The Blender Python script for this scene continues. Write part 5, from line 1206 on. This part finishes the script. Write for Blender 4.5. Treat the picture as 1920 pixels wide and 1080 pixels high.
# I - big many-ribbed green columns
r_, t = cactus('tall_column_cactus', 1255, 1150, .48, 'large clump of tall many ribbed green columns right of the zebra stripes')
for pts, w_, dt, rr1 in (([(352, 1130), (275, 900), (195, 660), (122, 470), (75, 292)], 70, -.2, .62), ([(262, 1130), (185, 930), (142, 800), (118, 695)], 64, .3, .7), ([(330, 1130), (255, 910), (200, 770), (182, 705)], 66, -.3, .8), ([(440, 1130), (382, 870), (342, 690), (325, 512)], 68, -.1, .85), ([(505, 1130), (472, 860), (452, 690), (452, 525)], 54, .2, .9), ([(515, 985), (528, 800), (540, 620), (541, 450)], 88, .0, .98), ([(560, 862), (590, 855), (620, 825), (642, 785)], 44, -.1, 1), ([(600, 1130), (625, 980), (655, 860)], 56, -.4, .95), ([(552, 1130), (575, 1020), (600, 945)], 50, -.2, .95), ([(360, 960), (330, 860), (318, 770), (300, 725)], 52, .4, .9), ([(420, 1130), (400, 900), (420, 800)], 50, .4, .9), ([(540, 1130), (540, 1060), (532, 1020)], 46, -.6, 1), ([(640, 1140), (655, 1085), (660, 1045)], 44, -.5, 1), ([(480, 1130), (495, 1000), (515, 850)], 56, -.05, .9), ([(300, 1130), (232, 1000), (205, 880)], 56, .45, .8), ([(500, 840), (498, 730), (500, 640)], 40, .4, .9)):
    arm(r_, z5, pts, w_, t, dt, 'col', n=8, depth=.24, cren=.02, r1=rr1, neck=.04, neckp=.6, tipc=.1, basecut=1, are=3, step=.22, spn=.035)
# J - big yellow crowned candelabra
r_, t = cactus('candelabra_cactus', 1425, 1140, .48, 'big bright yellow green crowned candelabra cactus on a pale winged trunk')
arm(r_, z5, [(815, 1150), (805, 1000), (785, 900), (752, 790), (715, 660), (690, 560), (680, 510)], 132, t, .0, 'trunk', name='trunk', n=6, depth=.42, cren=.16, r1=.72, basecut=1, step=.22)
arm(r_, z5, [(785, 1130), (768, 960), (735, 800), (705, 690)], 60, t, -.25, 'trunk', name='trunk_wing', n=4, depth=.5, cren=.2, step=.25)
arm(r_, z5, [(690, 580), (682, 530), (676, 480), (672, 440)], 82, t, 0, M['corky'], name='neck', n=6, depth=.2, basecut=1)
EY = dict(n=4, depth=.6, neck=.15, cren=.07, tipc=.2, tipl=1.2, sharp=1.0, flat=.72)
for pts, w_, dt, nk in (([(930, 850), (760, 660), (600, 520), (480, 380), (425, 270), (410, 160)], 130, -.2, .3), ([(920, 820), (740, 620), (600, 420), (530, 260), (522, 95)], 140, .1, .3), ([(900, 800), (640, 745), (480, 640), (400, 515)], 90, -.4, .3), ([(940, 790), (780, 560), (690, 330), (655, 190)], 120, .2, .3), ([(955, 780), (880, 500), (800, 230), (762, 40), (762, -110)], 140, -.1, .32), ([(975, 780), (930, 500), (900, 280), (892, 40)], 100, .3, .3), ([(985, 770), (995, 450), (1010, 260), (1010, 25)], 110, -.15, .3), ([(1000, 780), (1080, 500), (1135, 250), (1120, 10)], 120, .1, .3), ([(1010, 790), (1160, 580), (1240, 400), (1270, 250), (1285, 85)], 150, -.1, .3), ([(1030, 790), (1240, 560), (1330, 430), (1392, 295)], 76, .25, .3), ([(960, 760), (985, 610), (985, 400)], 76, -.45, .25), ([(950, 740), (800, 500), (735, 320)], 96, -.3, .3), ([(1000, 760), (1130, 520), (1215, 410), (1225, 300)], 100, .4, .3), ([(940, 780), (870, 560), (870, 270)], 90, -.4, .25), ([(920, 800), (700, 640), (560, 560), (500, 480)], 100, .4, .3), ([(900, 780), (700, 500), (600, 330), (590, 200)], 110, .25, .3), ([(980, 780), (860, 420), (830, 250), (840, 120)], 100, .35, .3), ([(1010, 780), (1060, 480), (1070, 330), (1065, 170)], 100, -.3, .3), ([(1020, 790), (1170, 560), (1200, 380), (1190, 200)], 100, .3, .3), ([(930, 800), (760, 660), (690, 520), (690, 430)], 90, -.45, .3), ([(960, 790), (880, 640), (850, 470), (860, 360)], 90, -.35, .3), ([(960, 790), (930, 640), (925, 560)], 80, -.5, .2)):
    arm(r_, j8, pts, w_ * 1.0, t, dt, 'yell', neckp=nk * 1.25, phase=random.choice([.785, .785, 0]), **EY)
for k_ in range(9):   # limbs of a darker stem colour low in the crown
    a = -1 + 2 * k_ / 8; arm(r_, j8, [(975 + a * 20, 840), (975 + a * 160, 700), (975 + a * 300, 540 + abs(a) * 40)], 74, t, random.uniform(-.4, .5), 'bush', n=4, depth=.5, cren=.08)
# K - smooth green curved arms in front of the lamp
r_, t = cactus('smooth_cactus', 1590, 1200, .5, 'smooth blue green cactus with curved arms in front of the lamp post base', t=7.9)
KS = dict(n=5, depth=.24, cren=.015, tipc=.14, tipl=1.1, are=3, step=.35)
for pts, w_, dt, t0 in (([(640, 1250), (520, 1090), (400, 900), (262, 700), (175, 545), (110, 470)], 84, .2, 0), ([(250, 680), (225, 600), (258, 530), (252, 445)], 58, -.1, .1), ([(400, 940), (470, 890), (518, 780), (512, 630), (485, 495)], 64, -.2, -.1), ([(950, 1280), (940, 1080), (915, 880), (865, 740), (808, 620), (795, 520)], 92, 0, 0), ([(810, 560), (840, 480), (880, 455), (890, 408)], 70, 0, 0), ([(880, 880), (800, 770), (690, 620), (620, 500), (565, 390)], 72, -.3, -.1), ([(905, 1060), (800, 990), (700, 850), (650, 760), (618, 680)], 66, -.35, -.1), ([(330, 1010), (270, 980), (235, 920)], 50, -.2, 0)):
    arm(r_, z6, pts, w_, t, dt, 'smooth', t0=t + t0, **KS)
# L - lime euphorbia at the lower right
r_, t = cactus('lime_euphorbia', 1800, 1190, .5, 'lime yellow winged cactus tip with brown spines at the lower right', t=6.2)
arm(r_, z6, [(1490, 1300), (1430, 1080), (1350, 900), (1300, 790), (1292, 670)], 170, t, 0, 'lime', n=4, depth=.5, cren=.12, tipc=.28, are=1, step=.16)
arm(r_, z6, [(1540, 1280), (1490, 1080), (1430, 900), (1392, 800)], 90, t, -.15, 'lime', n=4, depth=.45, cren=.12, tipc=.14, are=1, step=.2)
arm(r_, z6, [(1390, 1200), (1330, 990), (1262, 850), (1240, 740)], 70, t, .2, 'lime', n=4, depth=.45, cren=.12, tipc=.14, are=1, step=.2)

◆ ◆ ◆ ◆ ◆

Request =>
From the listing above, reproduce all the lines exactly.

Full solution =>
The Blender Python script for this scene continues. Write part 5, from line 1206 on. This part finishes the script. Write for Blender 4.5. Treat the picture as 1920 pixels wide and 1080 pixels high.
# I - big many-ribbed green columns
r_, t = cactus('tall_column_cactus', 1255, 1150, .48, 'large clump of tall many ribbed green columns right of the zebra stripes')
for pts, w_, dt, rr1 in (([(352, 1130), (275, 900), (195, 660), (122, 470), (75, 292)], 70, -.2, .62), ([(262, 1130), (185, 930), (142, 800), (118, 695)], 64, .3, .7), ([(330, 1130), (255, 910), (200, 770), (182, 705)], 66, -.3, .8), ([(440, 1130), (382, 870), (342, 690), (325, 512)], 68, -.1, .85), ([(505, 1130), (472, 860), (452, 690), (452, 525)], 54, .2, .9), ([(515, 985), (528, 800), (540, 620), (541, 450)], 88, .0, .98), ([(560, 862), (590, 855), (620, 825), (642, 785)], 44, -.1, 1), ([(600, 1130), (625, 980), (655, 860)], 56, -.4, .95), ([(552, 1130), (575, 1020), (600, 945)], 50, -.2, .95), ([(360, 960), (330, 860), (318, 770), (300, 725)], 52, .4, .9), ([(420, 1130), (400, 900), (420, 800)], 50, .4, .9), ([(540, 1130), (540, 1060), (532, 1020)], 46, -.6, 1), ([(640, 1140), (655, 1085), (660, 1045)], 44, -.5, 1), ([(480, 1130), (495, 1000), (515, 850)], 56, -.05, .9), ([(300, 1130), (232, 1000), (205, 880)], 56, .45, .8), ([(500, 840), (498, 730), (500, 640)], 40, .4, .9)):
    arm(r_, z5, pts, w_, t, dt, 'col', n=8, depth=.24, cren=.02, r1=rr1, neck=.04, neckp=.6, tipc=.1, basecut=1, are=3, step=.22, spn=.035)
# J - big yellow crowned candelabra
r_, t = cactus('candelabra_cactus', 1425, 1140, .48, 'big bright yellow green crowned candelabra cactus on a pale winged trunk')
arm(r_, z5, [(815, 1150), (805, 1000), (785, 900), (752, 790), (715, 660), (690, 560), (680, 510)], 132, t, .0, 'trunk', name='trunk', n=6, depth=.42, cren=.16, r1=.72, basecut=1, step=.22)
arm(r_, z5, [(785, 1130), (768, 960), (735, 800), (705, 690)], 60, t, -.25, 'trunk', name='trunk_wing', n=4, depth=.5, cren=.2, step=.25)
arm(r_, z5, [(690, 580), (682, 530), (676, 480), (672, 440)], 82, t, 0, M['corky'], name='neck', n=6, depth=.2, basecut=1)
EY = dict(n=4, depth=.6, neck=.15, cren=.07, tipc=.2, tipl=1.2, sharp=1.0, flat=.72)
for pts, w_, dt, nk in (([(930, 850), (760, 660), (600, 520), (480, 380), (425, 270), (410, 160)], 130, -.2, .3), ([(920, 820), (740, 620), (600, 420), (530, 260), (522, 95)], 140, .1, .3), ([(900, 800), (640, 745), (480, 640), (400, 515)], 90, -.4, .3), ([(940, 790), (780, 560), (690, 330), (655, 190)], 120, .2, .3), ([(955, 780), (880, 500), (800, 230), (762, 40), (762, -110)], 140, -.1, .32), ([(975, 780), (930, 500), (900, 280), (892, 40)], 100, .3, .3), ([(985, 770), (995, 450), (1010, 260), (1010, 25)], 110, -.15, .3), ([(1000, 780), (1080, 500), (1135, 250), (1120, 10)], 120, .1, .3), ([(1010, 790), (1160, 580), (1240, 400), (1270, 250), (1285, 85)], 150, -.1, .3), ([(1030, 790), (1240, 560), (1330, 430), (1392, 295)], 76, .25, .3), ([(960, 760), (985, 610), (985, 400)], 76, -.45, .25), ([(950, 740), (800, 500), (735, 320)], 96, -.3, .3), ([(1000, 760), (1130, 520), (1215, 410), (1225, 300)], 100, .4, .3), ([(940, 780), (870, 560), (870, 270)], 90, -.4, .25), ([(920, 800), (700, 640), (560, 560), (500, 480)], 100, .4, .3), ([(900, 780), (700, 500), (600, 330), (590, 200)], 110, .25, .3), ([(980, 780), (860, 420), (830, 250), (840, 120)], 100, .35, .3), ([(1010, 780), (1060, 480), (1070, 330), (1065, 170)], 100, -.3, .3), ([(1020, 790), (1170, 560), (1200, 380), (1190, 200)], 100, .3, .3), ([(930, 800), (760, 660), (690, 520), (690, 430)], 90, -.45, .3), ([(960, 790), (880, 640), (850, 470), (860, 360)], 90, -.35, .3), ([(960, 790), (930, 640), (925, 560)], 80, -.5, .2)):
    arm(r_, j8, pts, w_ * 1.0, t, dt, 'yell', neckp=nk * 1.25, phase=random.choice([.785, .785, 0]), **EY)
for k_ in range(9):   # limbs of a darker stem colour low in the crown
    a = -1 + 2 * k_ / 8; arm(r_, j8, [(975 + a * 20, 840), (975 + a * 160, 700), (975 + a * 300, 540 + abs(a) * 40)], 74, t, random.uniform(-.4, .5), 'bush', n=4, depth=.5, cren=.08)
# K - smooth green curved arms in front of the lamp
r_, t = cactus('smooth_cactus', 1590, 1200, .5, 'smooth blue green cactus with curved arms in front of the lamp post base', t=7.9)
KS = dict(n=5, depth=.24, cren=.015, tipc=.14, tipl=1.1, are=3, step=.35)
for pts, w_, dt, t0 in (([(640, 1250), (520, 1090), (400, 900), (262, 700), (175, 545), (110, 470)], 84, .2, 0), ([(250, 680), (225, 600), (258, 530), (252, 445)], 58, -.1, .1), ([(400, 940), (470, 890), (518, 780), (512, 630), (485, 495)], 64, -.2, -.1), ([(950, 1280), (940, 1080), (915, 880), (865, 740), (808, 620), (795, 520)], 92, 0, 0), ([(810, 560), (840, 480), (880, 455), (890, 408)], 70, 0, 0), ([(880, 880), (800, 770), (690, 620), (620, 500), (565, 390)], 72, -.3, -.1), ([(905, 1060), (800, 990), (700, 850), (650, 760), (618, 680)], 66, -.35, -.1), ([(330, 1010), (270, 980), (235, 920)], 50, -.2, 0)):
    arm(r_, z6, pts, w_, t, dt, 'smooth', t0=t + t0, **KS)
# L - lime euphorbia at the lower right
r_, t = cactus('lime_euphorbia', 1800, 1190, .5, 'lime yellow winged cactus tip with brown spines at the lower right', t=6.2)
arm(r_, z6, [(1490, 1300), (1430, 1080), (1350, 900), (1300, 790), (1292, 670)], 170, t, 0, 'lime', n=4, depth=.5, cren=.12, tipc=.28, are=1, step=.16)
arm(r_, z6, [(1540, 1280), (1490, 1080), (1430, 900), (1392, 800)], 90, t, -.15, 'lime', n=4, depth=.45, cren=.12, tipc=.14, are=1, step=.2)
arm(r_, z6, [(1390, 1200), (1330, 990), (1262, 850), (1240, 740)], 70, t, .2, 'lime', n=4, depth=.45, cren=.12, tipc=.14, are=1, step=.2)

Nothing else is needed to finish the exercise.